I don't begrudge them a single nettle, all the burdocks on the place, or the all-you-can-eat weed buffet they have been sampling since the sheep went out in the spring. In fact I welcome their attention to things I would otherwise have to address with the string trimmer.

However...and it's a big however...the garden, especially the beautiful potted navy blue lobelia on my garden table is off limits.

Guess what they tasted first the last time they came to the house...

Thus Liz headed for the door, Jill at heel. However she had just gotten off a challenging shift at work, and hey, working a Border Collie and all, so I chimed in, "I'll go."

When Jill saw the sheep she looked at me for the okay then immediately swept off, Away to Me, which seems to be her favorite side.

That was not what I needed, so I told her, "Walk up".

That's when I realized that she probably has not been trained to drive, or if she was there hasn't been a lot of practice. Driving is when the dog is moving the sheep away from the handler rather than gathering them in, which is quite against their instinct.

She did it though. By a combination of her name, a few corrective sounds, and a couple of nos when she tried to bring them to me, she got them moving toward the barnyard.

Then the guy pictured above decided to choose things up with her. Up on his tippy toes, chin tucked, horns all spikey, he went. I thought she was a timid dog, especially when I said, "Get 'im" and she didn't. A lot of dogs love an excuse to dive at a sheep. Heck, Mike loved to swing off the nose of a recalcitrant cow...or even a bull on the prod once...and never had to be asked twice.

However, once again, she just didn't know what I wanted. As soon as I went Sshh, sshh, sshh at her in she dove, all bristle and sass. She never laid a tooth on him, but I do believe that as of today he should qualify for "dog broke".


Shamelessly stolen from Liz's Facebook page.
Like most BCs she hates the camera so I don't have any good 
ones of her.

Most fun I've had all week. What a sweet, biddable, lovely little dog Jill is.


Tuesday, June 28, 2022

Shadows

 


A long, long time ago some wanna be friends ditched the boss at a ball game. It was way below zero and he was a long way from home. His best friend was on a date and had his girl along, but he still came to the rescue and brought him to the bottom of the driveway.

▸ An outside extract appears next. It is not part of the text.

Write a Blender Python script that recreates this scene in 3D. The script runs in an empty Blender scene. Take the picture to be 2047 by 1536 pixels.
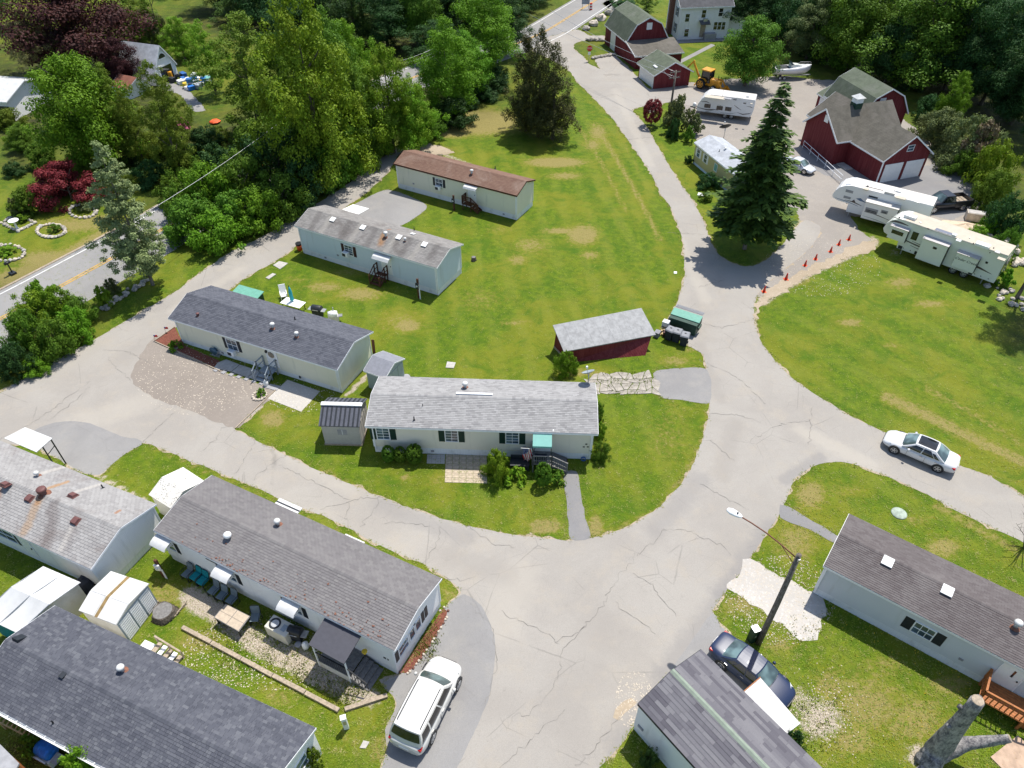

They talked for an hour down there in the cold. Bob was headed for Viet Nam and was leaving right away.

He predicted that they would never meet again.

They didn't.

Two weeks later Bob was another casualty on the terrible lists that were printed every day in local and national newspapers.

Fast forward through a long lifetime here in the states, a family, a farm, plenty of heartbreak and beaucoup de joie..we had the life that Bob was denied and are grateful for it.

We try to visit Bob's grave up in Ephrata at least once every summer. It is a beautiful and solemn place and it means a lot to Ralph to go there.

Knowing this, two young people spent two whole years making a memorial to give Ralph for Father's Day this year. They went to The Wall in Washington, found Bob's name, made rubbings, took photos and saved them all. It took a lot of rubbings to get it right.

They acquired a special flag and had family members fold it appropriately. They got Bob's photo off the Internet, plus the correct badges and patches to honor his sacrifice.

Then they put it all together in a tasteful and beautiful shadow box, which now resides on our mantel.

It moved the boss to helpless tears when they presented it to him, and even though I knew about it all along and followed their progress with my heart, I can say the same right now as I type this. What kind and caring young folks they are!

So thank-you Alan and Amber for the memorial.

And thank-you Robert Smith for your service...you are not forgotten.

And also many thanks for that long ago ride home in the awful cold of a northern winter. It was never forgotten either.






Saturday, June 25, 2022

Don't try this at Home, Part Two


Somewhere near the closing of a busy day
yesterday my younger brother contacted me looking for a little company. His wife is away and he was lonesome.

I would have gone anyhow, as we are close and always have been, but the carrot-on-a-stick of a little birding was thrown in, so I was downright eager.

We had intended to perhaps head into the 'Dacks, but time got short so we opted instead to look for Cline Road Marsh, a Fulton County hotspot of which I had been unaware until recently. Folks have been finding REALLY good birds there so I was ready.



First we indulged in a bit of navigational failure. I had looked at maps, but not paid a lot of attention, as I didn't think I was likely to get to go anytime soon....and there is no service out there. However we wandered down into St. Johnsville, got the GPS running and soon found one half of the place. 



It more than lived up to expectations. We had no more than stopped the truck when Marsh Wrens started chattering from the cattails. A Great Blue Heron perched above. Wandering watery leads led off into the grasses like temptation itself.

I birded my heart out for a bit until Toad started getting hot (canine companion of the French Bulldog persuasion.) With the air conditioning improving his comfort level we went looking for the other half.




I mistakenly (no navigational devices functioning) thought we were in the western part. Nope, eastern. However we set out looking for the other part...to the east...

And ended up off-roading up and down on the fateful and always to be remembered Schulenberg Road.



Schulenberg Road is not actually a road. It is a mountain moose path. It somewhat reminded me of Tom's Tiny Torture Trails of years gone by, although this was done in a big ol' Ford and not on horseback. At least the thousands of voracious deerflies were limited to only trying to eat the mirrors off the truck and couldn't get to us.

Said road is a genuine corduroy road, with gnarled and lumpy logs making up much of its creeping path through swamps and over (large!) rocks and ridges.

I soon discovered what popcorn feels like as we traversed much of its ever-narrowing, ever-wilder, and ever-rockier length. I hereby apologize to every single kernel that has ever bounced around a red-hot pan on my behalf.



I shot a few seconds of video of the ordeal adventure but had to stop for fear of breaking my camera on the dashboard or wresting my head from my neck if I didn't hang on.

But we made it. And now I know where the marsh is and can perhaps coerce coax the boss into an early morning run up that way someday soon. 


Swamp Thang, photo by Matt

It was well worth the headache, whiplash, and general leftover malaise from the trip to have experienced such a journey...put me in mind of both the Golden Road in Maine ("Where does this road lead?" "Canada") or field cars with the Aesch boys BITD. (As a mere girl I always had to ride in the backseat and always came away wrecked, but delighted that the boys let me join the mayhem.)

Anyhow, enjoy the little video...


***Also, a very Happy Birthday to my other brother, Michael, who is back in the 518 for a little bit of Upstate summer. Love you, big guy, hope you have a wonderful day!